Na grobie Kory znajduje się nietypowa rzeźba. Wiadomo, co symbolizuje
redakcja naTemat
02 listopada 2023, 12:12·2 minuty czytania
Publikacja artykułu: 02 listopada 2023, 12:12
Kora zmarła pięć lat temu i od tamtej pory fani regularnie urządzają pielgrzymki na grób legendarnej artystki, który znajduje się na Cmentarzu Wojskowym na Powązkach w Warszawie. Znajdująca się na nim nietypowa rzeźba wciąż budzi zainteresowanie. Co oznacza?
Reklama.
Reklama.
Co oznacza kobieta na grobie Kory?
Kora zmarła 28 lipca 2018 roku w wieku 67. lat po latach walki z nowotworem jajnika, o którym dowiedziała się w 2013 roku. Grób artystki na Cmentarzu Wojskowym na Powązkach w Warszawie jest regularnie odwiedzany przez jej fanów.
Na płycie nie ma symboli religijnych, znajduje się natomiast odtworzony podpis artystki, skrzynka na listy od jej miłośników oraz rzeźba pochylonej kobiety autorstwa Moniki Osieckiej.
"Kiedy zastanawialiśmy się nad tym, w co Kora wierzyła i co było dla niej ważne, doszliśmy do wniosku, że Kora wierzyła w dziewczyny – w ich siłę, piękno i mądrość. Zawsze stawała po stronie kobiet, broniła ich praw, a przez swoją historię pokazywała innym, że nie można się poddawać" – można było przeczytać w mediach społecznościowych.
Przypomnijmy, że parę miesięcy po pogrzebie Kory na jej grobie postawiono inną nietypową instalację, a mianowicie karmnik dla wiewiórek. Bliscy artystki przedstawili wówczas swój pomysł na Facebooku.
Inicjatywa spotkała się wtedy z pozytywnym odzewem internautów. Fani Kory nazwali pomysł o zainstalowaniu karmnika dla gryzoni rewelacją i stwierdzili, że bardzo spodobałoby się to Jackowskiej.

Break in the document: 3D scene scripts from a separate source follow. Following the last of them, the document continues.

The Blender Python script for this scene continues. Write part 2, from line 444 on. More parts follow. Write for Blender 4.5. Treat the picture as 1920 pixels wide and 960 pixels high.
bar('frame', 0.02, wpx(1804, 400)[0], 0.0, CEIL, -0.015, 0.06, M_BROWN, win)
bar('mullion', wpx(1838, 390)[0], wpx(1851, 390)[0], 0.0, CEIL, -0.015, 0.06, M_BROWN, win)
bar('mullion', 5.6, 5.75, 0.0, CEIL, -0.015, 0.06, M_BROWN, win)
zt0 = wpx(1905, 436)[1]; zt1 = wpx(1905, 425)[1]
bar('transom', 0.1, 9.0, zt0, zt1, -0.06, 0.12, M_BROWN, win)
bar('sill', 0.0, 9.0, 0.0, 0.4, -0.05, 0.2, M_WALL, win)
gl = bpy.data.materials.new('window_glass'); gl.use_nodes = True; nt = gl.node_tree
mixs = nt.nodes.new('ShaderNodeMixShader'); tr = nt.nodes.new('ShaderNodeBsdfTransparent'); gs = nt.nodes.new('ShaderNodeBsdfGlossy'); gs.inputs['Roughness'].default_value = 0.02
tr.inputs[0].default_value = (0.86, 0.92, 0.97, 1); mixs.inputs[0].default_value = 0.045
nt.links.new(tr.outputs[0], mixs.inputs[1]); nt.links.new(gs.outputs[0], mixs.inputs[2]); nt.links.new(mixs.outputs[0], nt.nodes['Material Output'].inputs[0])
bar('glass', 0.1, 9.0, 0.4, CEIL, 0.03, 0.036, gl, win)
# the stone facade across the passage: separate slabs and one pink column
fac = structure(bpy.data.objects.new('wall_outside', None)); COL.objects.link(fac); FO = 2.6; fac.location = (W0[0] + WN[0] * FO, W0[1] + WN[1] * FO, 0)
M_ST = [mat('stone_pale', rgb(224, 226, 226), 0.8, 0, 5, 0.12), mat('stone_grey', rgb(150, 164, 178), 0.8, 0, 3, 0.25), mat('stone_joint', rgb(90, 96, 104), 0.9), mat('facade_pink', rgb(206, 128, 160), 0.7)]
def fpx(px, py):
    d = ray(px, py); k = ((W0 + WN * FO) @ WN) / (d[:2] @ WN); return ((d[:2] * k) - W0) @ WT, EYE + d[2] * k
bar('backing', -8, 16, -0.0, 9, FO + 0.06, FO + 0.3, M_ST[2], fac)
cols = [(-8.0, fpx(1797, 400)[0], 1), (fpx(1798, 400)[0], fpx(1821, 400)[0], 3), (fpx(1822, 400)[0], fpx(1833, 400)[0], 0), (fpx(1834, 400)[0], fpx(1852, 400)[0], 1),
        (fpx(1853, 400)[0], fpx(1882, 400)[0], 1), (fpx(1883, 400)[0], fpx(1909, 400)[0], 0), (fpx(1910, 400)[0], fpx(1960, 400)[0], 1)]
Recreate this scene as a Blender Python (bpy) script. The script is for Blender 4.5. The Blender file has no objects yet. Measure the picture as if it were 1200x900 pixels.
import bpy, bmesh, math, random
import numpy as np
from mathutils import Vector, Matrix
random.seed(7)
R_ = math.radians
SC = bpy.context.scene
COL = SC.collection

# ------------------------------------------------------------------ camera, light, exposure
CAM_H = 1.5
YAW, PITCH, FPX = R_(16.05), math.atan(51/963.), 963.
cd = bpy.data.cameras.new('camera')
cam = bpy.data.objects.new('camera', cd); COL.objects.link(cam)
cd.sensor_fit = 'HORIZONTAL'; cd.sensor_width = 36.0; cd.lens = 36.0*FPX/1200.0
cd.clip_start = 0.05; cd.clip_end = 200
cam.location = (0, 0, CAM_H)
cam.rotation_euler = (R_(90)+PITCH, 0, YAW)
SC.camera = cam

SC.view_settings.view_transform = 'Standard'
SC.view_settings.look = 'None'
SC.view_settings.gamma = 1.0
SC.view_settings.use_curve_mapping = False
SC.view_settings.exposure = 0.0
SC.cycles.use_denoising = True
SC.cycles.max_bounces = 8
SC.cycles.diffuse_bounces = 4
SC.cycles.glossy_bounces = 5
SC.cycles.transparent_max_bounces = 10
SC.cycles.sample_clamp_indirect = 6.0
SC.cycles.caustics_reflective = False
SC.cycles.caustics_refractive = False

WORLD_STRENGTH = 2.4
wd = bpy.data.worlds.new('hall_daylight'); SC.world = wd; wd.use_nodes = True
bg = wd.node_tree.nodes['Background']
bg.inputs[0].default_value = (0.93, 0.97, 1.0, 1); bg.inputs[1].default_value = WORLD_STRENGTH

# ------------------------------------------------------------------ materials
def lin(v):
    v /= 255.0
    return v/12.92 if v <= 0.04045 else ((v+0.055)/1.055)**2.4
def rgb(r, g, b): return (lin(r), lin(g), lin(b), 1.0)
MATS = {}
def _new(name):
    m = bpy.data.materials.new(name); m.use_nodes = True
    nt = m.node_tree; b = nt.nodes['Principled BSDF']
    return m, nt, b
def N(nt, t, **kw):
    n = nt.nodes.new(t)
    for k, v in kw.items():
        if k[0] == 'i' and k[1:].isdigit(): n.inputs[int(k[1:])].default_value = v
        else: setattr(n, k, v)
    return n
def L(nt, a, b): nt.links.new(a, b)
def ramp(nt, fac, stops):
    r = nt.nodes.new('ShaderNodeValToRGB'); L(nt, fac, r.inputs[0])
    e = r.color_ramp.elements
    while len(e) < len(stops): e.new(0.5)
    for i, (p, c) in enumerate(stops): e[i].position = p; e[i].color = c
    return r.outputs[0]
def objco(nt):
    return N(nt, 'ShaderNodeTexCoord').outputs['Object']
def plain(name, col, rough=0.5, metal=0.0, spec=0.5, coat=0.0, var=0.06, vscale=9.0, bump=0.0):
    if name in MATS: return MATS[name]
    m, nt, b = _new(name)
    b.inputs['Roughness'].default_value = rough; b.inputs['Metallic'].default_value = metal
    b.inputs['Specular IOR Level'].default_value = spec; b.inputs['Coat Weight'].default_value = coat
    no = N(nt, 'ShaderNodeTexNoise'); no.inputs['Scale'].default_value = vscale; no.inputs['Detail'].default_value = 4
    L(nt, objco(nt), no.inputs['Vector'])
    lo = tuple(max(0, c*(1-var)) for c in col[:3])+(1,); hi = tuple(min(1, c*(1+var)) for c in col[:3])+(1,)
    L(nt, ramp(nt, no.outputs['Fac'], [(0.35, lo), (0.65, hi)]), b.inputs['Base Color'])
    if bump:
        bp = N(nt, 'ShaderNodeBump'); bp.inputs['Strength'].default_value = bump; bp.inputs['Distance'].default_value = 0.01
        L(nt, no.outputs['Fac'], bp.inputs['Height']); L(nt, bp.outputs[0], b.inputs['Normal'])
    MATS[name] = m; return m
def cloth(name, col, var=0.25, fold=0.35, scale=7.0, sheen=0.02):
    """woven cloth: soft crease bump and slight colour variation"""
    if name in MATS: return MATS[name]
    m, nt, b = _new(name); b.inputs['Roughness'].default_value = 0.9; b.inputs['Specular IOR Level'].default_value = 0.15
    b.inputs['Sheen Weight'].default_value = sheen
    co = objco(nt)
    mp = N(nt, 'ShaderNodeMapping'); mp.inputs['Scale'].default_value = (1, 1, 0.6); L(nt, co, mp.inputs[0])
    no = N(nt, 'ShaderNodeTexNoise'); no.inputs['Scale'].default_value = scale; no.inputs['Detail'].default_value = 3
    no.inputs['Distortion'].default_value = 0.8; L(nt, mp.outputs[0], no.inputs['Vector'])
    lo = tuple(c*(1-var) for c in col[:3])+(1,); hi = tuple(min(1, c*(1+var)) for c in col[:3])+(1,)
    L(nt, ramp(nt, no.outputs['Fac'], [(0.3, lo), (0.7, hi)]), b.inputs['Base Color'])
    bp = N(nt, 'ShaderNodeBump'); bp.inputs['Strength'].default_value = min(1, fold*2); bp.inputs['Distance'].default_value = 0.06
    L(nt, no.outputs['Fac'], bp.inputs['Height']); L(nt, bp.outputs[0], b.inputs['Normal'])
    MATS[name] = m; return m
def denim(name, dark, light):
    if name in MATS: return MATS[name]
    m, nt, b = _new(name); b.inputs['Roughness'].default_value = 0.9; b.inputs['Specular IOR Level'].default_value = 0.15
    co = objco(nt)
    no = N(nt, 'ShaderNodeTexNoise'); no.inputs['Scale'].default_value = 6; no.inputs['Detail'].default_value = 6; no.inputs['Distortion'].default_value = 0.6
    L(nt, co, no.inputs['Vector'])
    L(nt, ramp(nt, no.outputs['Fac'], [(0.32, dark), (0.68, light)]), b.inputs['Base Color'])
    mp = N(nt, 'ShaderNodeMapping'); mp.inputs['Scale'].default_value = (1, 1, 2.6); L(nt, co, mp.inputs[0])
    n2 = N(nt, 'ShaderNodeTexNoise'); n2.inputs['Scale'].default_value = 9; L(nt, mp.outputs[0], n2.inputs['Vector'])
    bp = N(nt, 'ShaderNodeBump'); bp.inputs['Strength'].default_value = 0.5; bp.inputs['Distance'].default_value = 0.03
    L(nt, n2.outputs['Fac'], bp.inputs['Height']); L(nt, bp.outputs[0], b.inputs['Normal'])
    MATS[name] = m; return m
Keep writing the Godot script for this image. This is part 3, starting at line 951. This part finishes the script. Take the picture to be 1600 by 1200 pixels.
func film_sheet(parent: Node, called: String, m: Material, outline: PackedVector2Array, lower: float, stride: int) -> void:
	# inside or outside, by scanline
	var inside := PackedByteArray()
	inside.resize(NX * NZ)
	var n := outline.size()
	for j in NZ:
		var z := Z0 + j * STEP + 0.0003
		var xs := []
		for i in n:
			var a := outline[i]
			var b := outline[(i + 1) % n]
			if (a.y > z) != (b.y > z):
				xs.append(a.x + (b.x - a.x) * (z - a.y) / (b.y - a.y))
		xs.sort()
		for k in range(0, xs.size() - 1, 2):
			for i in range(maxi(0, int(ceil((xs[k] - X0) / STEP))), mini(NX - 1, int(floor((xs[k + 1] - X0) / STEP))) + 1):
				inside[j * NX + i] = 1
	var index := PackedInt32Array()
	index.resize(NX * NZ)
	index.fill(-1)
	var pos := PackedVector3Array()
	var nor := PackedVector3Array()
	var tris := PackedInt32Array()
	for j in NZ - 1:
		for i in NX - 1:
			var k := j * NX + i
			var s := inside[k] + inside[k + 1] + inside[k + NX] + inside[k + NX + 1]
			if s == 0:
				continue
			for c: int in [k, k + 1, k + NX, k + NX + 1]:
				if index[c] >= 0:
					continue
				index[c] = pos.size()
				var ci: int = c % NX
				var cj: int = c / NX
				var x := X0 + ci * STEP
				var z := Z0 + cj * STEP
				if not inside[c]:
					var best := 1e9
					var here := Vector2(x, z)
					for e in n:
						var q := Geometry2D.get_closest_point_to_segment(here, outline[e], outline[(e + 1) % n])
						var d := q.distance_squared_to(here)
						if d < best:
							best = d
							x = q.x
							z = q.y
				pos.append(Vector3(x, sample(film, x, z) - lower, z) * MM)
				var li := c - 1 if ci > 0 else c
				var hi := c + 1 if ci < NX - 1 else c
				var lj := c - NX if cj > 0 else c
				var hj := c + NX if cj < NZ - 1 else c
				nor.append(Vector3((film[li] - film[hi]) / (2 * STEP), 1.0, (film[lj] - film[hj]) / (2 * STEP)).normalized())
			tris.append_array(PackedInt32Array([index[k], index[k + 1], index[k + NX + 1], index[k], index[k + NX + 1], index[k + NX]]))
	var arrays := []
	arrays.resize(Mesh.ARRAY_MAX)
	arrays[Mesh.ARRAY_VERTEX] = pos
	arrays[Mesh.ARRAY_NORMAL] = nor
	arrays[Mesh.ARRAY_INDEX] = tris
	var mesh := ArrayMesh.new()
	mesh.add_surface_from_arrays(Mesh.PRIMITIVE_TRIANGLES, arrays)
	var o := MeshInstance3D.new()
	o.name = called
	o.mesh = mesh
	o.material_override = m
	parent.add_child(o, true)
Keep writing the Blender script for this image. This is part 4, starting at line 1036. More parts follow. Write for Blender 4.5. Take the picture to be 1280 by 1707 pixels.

Jedna z użytkowniczek Facebooka podzieliła się wówczas nawet dość osobistym wyznaniem. "Pamiętam, że kiedy byłam tam po raz pierwszy po pogrzebie, było cichusieńko, podeszła do mnie młoda wiewiórka, popatrzyła chwilę znanym skądinąd spojrzeniem i uciekła, by ganiać za innymi wiewiórkami. Pomysł z karmikiem bardzo dobry" – napisała.
Żenujące zachowanie celebrytów na pogrzebie Kory
Pogrzeb Kory stał się medialnym wydarzeniem. Pojawili się na nim liczni celebryci i osoby związane ze światem artystycznym, których zachowanie wzbudzało kontrowersje. Część z nich robiła sobie selfie, a inny chwalili się zdjęciami z ceremonii, wykonanymi przez fotografów.
Tak było w wypadku Alicji Napiórkowskiej. "Takie prawdziwe, że strach się nie podzielić" – napisała pod zdjęciem artystka. Po jej opublikowaniu spłynęła na nią fala krytyki. Początkowo Napiórkowska próbowała się bronić.
"Wszystkim, którym nie odpowiadają moje publikacje, przypominam, że zawsze można wybrać opcję 'przestań obserwować'" – napisała. Negatywnych komentarzy było jednak tak wiele, że Napiórkowska skasowała w końcu zdjęcie.
Później już, po tym, jak oskarżono ją o próbę wypromowania się na zmarłej artystce, napisała oświadczenie. Zadeklarowała, że nie interesuje jej żadna promocja. Oświadczenie skasowała już po kilku minutach. Opublikowała kolejne, w którym dodała przeprosiny.